-------- Provided material

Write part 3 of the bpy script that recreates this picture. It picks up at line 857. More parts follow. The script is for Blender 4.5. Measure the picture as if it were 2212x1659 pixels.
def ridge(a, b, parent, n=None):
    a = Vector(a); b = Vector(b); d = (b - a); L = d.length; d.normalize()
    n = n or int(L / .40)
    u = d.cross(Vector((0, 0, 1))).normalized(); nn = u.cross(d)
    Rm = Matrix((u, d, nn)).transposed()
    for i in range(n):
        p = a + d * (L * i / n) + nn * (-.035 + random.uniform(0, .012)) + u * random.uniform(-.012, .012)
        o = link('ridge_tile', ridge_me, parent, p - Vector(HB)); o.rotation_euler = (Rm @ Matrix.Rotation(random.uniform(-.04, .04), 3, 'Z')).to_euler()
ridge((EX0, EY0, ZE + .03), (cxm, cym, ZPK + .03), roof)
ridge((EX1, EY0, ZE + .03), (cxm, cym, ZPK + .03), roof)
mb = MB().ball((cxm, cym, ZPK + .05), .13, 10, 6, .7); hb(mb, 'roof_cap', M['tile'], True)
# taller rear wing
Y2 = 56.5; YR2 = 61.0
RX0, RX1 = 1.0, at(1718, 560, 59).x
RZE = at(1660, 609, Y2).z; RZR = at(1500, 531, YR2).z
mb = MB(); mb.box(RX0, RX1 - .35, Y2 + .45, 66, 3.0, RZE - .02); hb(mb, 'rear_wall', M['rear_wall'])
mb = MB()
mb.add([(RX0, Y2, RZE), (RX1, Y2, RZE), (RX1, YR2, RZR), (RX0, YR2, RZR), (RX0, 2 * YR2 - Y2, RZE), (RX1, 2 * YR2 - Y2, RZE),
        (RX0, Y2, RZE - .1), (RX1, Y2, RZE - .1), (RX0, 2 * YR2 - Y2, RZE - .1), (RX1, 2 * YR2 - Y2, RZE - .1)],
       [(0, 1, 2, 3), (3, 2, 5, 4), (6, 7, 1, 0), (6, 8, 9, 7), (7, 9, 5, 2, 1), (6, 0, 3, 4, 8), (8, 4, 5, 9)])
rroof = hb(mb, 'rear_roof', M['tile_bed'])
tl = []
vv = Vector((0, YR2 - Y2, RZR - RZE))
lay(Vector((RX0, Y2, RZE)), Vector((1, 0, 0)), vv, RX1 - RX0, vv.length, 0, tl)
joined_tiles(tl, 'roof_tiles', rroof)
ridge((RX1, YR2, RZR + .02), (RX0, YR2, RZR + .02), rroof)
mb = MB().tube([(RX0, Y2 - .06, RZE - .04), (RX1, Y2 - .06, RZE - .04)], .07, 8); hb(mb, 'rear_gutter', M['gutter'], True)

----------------

• [Prompt]
Return the whole listing exactly.

• [Answer to this task]
Write part 3 of the bpy script that recreates this picture. It picks up at line 857. More parts follow. The script is for Blender 4.5. Measure the picture as if it were 2212x1659 pixels.
def ridge(a, b, parent, n=None):
    a = Vector(a); b = Vector(b); d = (b - a); L = d.length; d.normalize()
    n = n or int(L / .40)
    u = d.cross(Vector((0, 0, 1))).normalized(); nn = u.cross(d)
    Rm = Matrix((u, d, nn)).transposed()
    for i in range(n):
        p = a + d * (L * i / n) + nn * (-.035 + random.uniform(0, .012)) + u * random.uniform(-.012, .012)
        o = link('ridge_tile', ridge_me, parent, p - Vector(HB)); o.rotation_euler = (Rm @ Matrix.Rotation(random.uniform(-.04, .04), 3, 'Z')).to_euler()
ridge((EX0, EY0, ZE + .03), (cxm, cym, ZPK + .03), roof)
ridge((EX1, EY0, ZE + .03), (cxm, cym, ZPK + .03), roof)
mb = MB().ball((cxm, cym, ZPK + .05), .13, 10, 6, .7); hb(mb, 'roof_cap', M['tile'], True)
# taller rear wing
Y2 = 56.5; YR2 = 61.0
RX0, RX1 = 1.0, at(1718, 560, 59).x
RZE = at(1660, 609, Y2).z; RZR = at(1500, 531, YR2).z
mb = MB(); mb.box(RX0, RX1 - .35, Y2 + .45, 66, 3.0, RZE - .02); hb(mb, 'rear_wall', M['rear_wall'])
mb = MB()
mb.add([(RX0, Y2, RZE), (RX1, Y2, RZE), (RX1, YR2, RZR), (RX0, YR2, RZR), (RX0, 2 * YR2 - Y2, RZE), (RX1, 2 * YR2 - Y2, RZE),
        (RX0, Y2, RZE - .1), (RX1, Y2, RZE - .1), (RX0, 2 * YR2 - Y2, RZE - .1), (RX1, 2 * YR2 - Y2, RZE - .1)],
       [(0, 1, 2, 3), (3, 2, 5, 4), (6, 7, 1, 0), (6, 8, 9, 7), (7, 9, 5, 2, 1), (6, 0, 3, 4, 8), (8, 4, 5, 9)])
rroof = hb(mb, 'rear_roof', M['tile_bed'])
tl = []
vv = Vector((0, YR2 - Y2, RZR - RZE))
lay(Vector((RX0, Y2, RZE)), Vector((1, 0, 0)), vv, RX1 - RX0, vv.length, 0, tl)
joined_tiles(tl, 'roof_tiles', rroof)
ridge((RX1, YR2, RZR + .02), (RX0, YR2, RZR + .02), rroof)
mb = MB().tube([(RX0, Y2 - .06, RZE - .04), (RX1, Y2 - .06, RZE - .04)], .07, 8); hb(mb, 'rear_gutter', M['gutter'], True)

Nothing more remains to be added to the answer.